In Kill Bill, Part Six,  I asked what was wrong with our Town Administrator looking for opportunities to boost the town economy, especially with green business? Isn’t that part of his job, as it says in the Town Charter, C-43.M?

And applying for a grant is only one very early step in the process. In Charlestown, nothing happens without exhaustive analysis and debate, including the Spanish Inquisition we otherwise know as the Planning Commission.


Of course, we can't expect Maureen Areglado to know what's in the Town Charter, can we? After all, she's only the Secretary of the Town's Charter Revision Advisory Committee that is in the process of rewriting the Charter.

Just as in the bogus controversies over the municipal wind project and the sports lighting project, writing a grant proposal and actually having a project constructed are two very different things. As Marge Frank pointed out in April, getting a grant proposal approved doesn’t commit the town to actually do the project. But funding is usually a necessary first step.

Areglado wrapped up her 15 minutes of fame with a series of questions for the Town Council that raised issue with DiLibero’s performance, ethics, attitude and value to the town. Everything but his shoe size. With that, as the CCA’s appointed water carrier, she ended her presentation of the CCA’s Kill Bill of Particulars, summing up the spew published by the CCA mostly as anonymous attacks on DiLibero.

Before I judge a person’s character, I want to make sure I’ve got my facts straight. I’ve looked at all the “smoking guns” the CCA has used in its Kill Bill campaign, and I don’t agree with their interpretations.

Before I judge a person’s value to the town, I want to make sure I weigh that person’s list of achievements. DiLibero has had the kind of record that has won him, first, continued employment by the Council when the normal practice is to change administrators after an election. Then, this Council has heaped accolades on him, and awarded him with pay raises. Until recently, the Council let DiLibero do his job of managing the day-to-day operations of Charlestown.

For all the things Areglado and the CCA would condemn him for – the sports lighting e-mail, the peculiar letters from a midlevel Interior Department staffer, the badge, the biofuels project – there are credible explanations, plus this question I would throw back at Areglado. For all these high crimes and misdemeanors you allege against DiLibero, what actual harm was done?

And don’t tell me it’s the Interior Department’s hurt feelings. We already crossed that bridge in the Carcieri v. Salazar Supreme Court case.

And don’t tell me it’s damage to staff morale, because this assault on DiLibero, and the attempt to micromanage town hall staff, is what has damaged staff morale.

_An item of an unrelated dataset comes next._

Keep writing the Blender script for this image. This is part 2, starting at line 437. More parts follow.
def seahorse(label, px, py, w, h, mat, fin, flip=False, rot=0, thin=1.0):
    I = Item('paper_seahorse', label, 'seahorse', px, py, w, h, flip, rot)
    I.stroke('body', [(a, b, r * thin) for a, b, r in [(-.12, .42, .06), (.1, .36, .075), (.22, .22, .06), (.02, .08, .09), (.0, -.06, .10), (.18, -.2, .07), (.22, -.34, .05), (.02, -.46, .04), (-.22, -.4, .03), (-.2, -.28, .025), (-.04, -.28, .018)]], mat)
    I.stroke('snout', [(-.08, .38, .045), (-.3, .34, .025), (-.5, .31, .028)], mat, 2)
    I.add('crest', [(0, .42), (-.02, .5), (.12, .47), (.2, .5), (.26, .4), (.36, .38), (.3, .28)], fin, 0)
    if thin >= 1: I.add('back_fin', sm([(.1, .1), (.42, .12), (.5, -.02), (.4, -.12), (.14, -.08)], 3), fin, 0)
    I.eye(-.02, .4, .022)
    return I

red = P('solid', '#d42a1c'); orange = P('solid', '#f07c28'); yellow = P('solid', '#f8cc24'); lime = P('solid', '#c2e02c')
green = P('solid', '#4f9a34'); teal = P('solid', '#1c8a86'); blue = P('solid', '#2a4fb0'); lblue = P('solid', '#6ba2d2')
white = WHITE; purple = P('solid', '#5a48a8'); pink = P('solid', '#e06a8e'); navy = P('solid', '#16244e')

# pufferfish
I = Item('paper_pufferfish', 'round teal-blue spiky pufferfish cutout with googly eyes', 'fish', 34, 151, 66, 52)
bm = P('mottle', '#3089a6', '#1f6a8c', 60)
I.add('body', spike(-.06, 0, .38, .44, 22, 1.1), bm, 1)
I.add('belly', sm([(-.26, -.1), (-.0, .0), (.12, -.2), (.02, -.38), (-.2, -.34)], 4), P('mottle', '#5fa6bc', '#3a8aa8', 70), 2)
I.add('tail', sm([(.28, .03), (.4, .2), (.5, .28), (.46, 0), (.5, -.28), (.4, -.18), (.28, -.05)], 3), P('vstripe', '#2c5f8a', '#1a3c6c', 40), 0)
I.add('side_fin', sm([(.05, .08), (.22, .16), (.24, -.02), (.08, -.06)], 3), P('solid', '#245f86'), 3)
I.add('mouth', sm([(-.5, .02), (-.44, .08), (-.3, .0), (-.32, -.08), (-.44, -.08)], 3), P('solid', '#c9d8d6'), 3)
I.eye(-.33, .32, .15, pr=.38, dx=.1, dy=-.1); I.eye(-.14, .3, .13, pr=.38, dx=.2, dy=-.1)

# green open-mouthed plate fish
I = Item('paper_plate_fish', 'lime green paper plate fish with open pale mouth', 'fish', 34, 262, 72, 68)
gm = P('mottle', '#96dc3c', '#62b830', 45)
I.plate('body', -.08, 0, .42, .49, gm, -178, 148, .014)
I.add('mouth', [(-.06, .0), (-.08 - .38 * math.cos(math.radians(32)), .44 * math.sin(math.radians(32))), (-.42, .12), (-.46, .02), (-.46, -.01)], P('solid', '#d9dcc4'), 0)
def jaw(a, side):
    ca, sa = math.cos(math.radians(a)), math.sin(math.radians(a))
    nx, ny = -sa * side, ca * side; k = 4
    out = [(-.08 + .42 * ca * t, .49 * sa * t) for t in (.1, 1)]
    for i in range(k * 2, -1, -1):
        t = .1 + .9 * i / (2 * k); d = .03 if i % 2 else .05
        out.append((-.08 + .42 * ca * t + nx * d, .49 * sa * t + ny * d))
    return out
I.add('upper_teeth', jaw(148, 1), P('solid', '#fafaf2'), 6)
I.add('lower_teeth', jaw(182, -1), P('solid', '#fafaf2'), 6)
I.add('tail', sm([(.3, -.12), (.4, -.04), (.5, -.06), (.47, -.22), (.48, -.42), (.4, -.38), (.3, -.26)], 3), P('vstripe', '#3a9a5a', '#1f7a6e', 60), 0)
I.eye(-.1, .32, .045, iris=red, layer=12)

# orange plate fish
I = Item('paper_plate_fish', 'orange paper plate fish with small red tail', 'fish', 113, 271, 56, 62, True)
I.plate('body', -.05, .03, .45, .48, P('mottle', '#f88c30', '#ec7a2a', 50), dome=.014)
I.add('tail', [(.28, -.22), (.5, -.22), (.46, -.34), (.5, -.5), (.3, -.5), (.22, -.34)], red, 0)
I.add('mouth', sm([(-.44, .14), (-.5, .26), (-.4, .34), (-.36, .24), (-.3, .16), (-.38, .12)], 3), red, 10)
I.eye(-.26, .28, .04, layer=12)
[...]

I don’t understand why Areglado and the CCA are squawking about the municipal wind power project, or the sports lighting or the biofuels idea. None of them happened. The NIMBYs and the CCA used their current majority status in town government to squelch them all. Those projects never went beyond the drawing board.

We power our town buildings with electricity generated by burning oil, coal, and natural gas and splitting atoms, not wind power. We heat town buildings with petroleum products, not biofuel. The Chariho Cowboys will play football in some other town. If cooking oil is going to be recycled, it’s not going to be in Charlestown. What possible purpose does it serve the town to flay and filet the guy we count on to keep town government running smoothly?

Nobody likes a sore loser, but even worse is a sore winner.